With their blazers and caps adorned with black and gold stripes, the young boys were nicknamed “wasps” by other school children in the town.

Several generations of Fermanagh schoolboys spent two years at Gloucester House before moving up to the big school on the hill.

While the preparatory department closed its doors for the last time in 1983, the award-winning building that housed its classrooms was later used by Erne Special School.

After the Erne and Elmbrook schools subsequently amalgamated to form Willowbridge School in 2012, part of the former Gloucester House building was still being used for teaching.

However, once work is completed on the multi-million pound extension and refurbishment at Willowbridge next month, the old building will be demolished to make way for a car park.

But while it represents an end of an era in one sense, Willowbridge principal Julie Murphy said she was looking to a bright future for her school.

She said that, for the first time since the amalgamation, Willowbridge will be housed in the one building.
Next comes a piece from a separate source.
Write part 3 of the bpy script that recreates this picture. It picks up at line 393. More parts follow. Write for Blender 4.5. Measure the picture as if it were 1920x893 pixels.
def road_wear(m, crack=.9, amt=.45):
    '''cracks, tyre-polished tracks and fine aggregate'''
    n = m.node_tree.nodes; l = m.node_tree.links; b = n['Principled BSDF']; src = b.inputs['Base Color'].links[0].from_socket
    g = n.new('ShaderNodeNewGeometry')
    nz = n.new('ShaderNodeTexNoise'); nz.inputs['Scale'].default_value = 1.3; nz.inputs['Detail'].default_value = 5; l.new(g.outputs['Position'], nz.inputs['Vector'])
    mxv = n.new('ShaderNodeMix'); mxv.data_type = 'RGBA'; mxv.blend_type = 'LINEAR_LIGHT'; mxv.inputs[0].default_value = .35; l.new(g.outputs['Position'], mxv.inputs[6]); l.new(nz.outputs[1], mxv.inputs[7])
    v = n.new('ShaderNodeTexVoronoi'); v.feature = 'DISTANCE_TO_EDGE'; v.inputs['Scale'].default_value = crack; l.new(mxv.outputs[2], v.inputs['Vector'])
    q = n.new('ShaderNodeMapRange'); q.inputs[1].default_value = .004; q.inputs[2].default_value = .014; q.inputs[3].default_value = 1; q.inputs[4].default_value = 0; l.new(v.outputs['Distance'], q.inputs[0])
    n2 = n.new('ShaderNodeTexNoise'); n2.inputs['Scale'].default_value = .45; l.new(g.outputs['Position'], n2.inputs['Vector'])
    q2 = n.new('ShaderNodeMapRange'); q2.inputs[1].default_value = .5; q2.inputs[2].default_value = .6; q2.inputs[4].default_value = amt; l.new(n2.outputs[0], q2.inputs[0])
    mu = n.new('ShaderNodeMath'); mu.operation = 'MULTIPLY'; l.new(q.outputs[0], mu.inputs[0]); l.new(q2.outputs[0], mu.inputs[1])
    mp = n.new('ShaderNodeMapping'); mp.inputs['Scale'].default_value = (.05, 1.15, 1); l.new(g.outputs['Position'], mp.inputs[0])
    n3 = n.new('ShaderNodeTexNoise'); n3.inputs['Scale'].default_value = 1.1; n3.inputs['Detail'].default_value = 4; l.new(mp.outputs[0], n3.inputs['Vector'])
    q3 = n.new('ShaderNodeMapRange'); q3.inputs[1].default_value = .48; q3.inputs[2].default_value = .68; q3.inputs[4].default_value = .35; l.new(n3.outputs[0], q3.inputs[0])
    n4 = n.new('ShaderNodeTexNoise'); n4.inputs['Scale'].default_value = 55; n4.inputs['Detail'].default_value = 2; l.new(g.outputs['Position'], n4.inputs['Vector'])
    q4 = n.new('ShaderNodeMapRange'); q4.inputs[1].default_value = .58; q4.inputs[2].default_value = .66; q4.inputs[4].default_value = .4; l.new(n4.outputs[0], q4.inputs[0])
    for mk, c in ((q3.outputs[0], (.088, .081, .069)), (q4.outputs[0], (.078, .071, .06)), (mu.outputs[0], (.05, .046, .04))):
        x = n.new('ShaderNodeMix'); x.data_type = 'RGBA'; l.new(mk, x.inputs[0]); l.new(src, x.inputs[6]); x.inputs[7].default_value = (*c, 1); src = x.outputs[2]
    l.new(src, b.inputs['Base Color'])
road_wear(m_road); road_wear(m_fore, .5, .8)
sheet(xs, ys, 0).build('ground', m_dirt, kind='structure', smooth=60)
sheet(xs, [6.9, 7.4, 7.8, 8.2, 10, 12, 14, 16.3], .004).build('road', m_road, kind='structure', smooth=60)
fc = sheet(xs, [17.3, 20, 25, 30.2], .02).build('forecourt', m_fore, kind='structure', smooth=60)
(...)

The principal said that, after the children come back from their half-term holiday in February, they would be returning to state-of-the-art accommodation.

“It will be an amalgamation in the true sense of the word. For the first time Willowbridge will be based in the one building.

“For the first time ever, we will have one staff room. It will be very symbolic when we all go together to eat in the same room,” she said.

With many of the teachers having taught at the Erne School over the years, Ms. Murphy said that part of the brickwork is going to be saved from the demolished building.

She revealed that the Willowbridge art teacher is going to use these bricks to create something “to have a memory of it”.

Meanwhile, someone with a host of memories of the old Gloucester House building is Ballinamallard man Eric Geddes, who attended Portora’s preparatory department from September 1973 to June 1975, when Mr. Mills was headmaster.

Mr. Geddes has a further connection with the site, as his twin sons, Theo and Joel, were pupils at the Erne Special School and now attend Willowbridge.

The Ballinamallard man does not recall the Gloucester House uniform with any great affection, however.

“Going up Enniskillen was torturous as the pupils from other schools would call us “wasps”. They also took great delight in flicking your cap off.

“I suppose I felt different and not in a good way. Nobody else around the town had to wear a cap. It made you stand out at an age when you do want to fit in,” he said.

Another aspect of life at Gloucester House that was not to the young man’s liking was the dreaded ‘Saturday school’.

“We had to go into school on five Saturdays during the academic year, I think to facilitate the boarders. We were in full uniform and were in there until lunchtime.

“Getting up for school on a Saturday morning was a shock to the system. It was a throwback to an earlier time,” he said.

Despite his ambivalent feelings about some parts of life at Gloucester House, Mr. Geddes stressed that he also has many fond memories of the “great characters” who taught him and has countless stories of classroom high jinks from a more innocent time.

“I enjoyed my time well enough and I do have fond memories. Because of the boarding department, you got to meet people you would not have met in other schools in Fermanagh. You were meeting people from all over Ireland and from quite a different background,” he said.

While admitting to a certain nostalgia about the old Gloucester House building, Mr. Geddes believes that it had served its purpose.

“Everything’s for a time and a season and it served its purpose for that time. I believe that the building got an architectural award for design in the late 1960s, but it was no longer fit for purpose,” he said.